Kesembilan, Perkawinan Saby. Perkawinan ini adalah dampak dari tradisi perang di kalangan bangsa Arab jahiliyah. Setiap wanita yang menjadi tawanan perang, jika tidak ada yang menebusnya, maka dia menjadi milik orang yang memenangkan perang. Nasibnya tergantung pada pemiliknya, apakah dia akan dinikahi tanpa mahar dan persetujuan dari walinya atau justru akan dijual sebagai budak.
Sistem perkawinan semacam ini hampir merata di jazirah Arab pra Islam. Perkawinan semacam ini diharamkan dalam Islam.

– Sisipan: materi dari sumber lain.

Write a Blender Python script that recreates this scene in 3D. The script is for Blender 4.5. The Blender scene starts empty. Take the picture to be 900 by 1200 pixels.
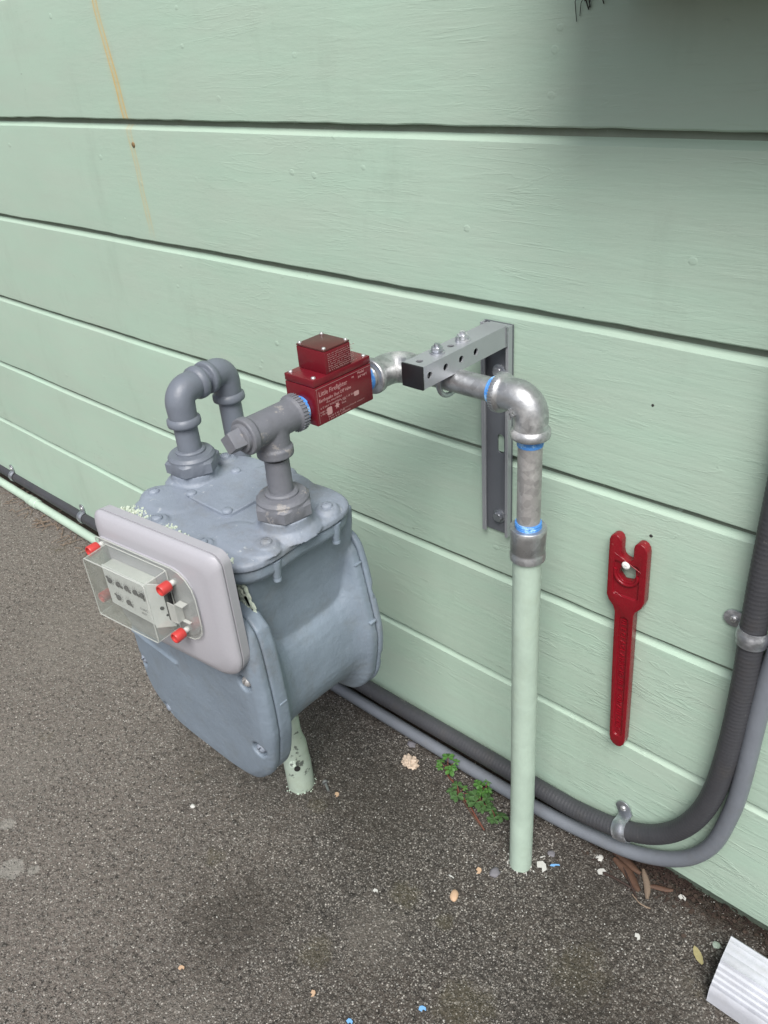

Kesepuluh, Perkawinan Hamba Sahaya. Yaitu perkawinan yang dilakukan oleh seorang tuan dengan perempuan sahayanya. Jika sampai melahirkan, maka anak tersebut menjadi hak tuannya. Akan tetapi, dalam tradisi masyarakat Arab jahiliyah, perkawinan semacam ini amat jarang terjadi. Sebab, seorang tuan paling benci memiliki anak dari budaknya.
Dalam Islam, perkawinan semacam ini dihalalkan, tetapi bukan menjadi prioritas.
Kesebelas, Perkawinan Muhrim. Yaitu, perkawinan antara seseorang dengan muhrimnya. Misalnya, seorang kakak mengawini adiknya. Atau, seorang ayah mengawini putri kandungnya.
Perkawinan jenis ini diharamkan dalam Islam.
Keduabelas, Perkawinan Poligami. Yaitu, perkawinan yang dilakukan oleh seorang laki-laki terhadap perempuan yang lebih dari satu. Bahkan, dalam tradisi Arab pra Islam, seorang laki-laki, khususnya dari kalangan keluarga terhormat, bisa memiliki istri sampai lebih dari sepuluh orang.
Dalam tradisi Islam, perkawinan seperti ini dapat ditolerir dengan syarat-syarat tertentu. Jumlah istri dalam perkawinan poligami maksimal empat orang, tidak boleh lebih. Adapun penerapannya dengan mempertimbangkan konteks sosio-historis dengan ketentuan-ketentuan yang ketat.
Ketigabelas, Perkawinan Bu’ulah. Yaitu, perkawinan antara seorang laki-laki status perjaka dengan seorang gadis (monogami) dengan ketentuan ijab-qabul dan mahar. Walaupun tidak populer di kalangan masyarakat Arab Jahiliyah, tetapi inilah yang dalam syariat Islam tetap dilestarikan hingga saat ini. Lewat Risalah Islamiyyah, tradisi perkawinan seperti ini dilegalkan untuk kemudian disempurnakan.
Sumber: Ensiklopedi Tematik Dunia Islam.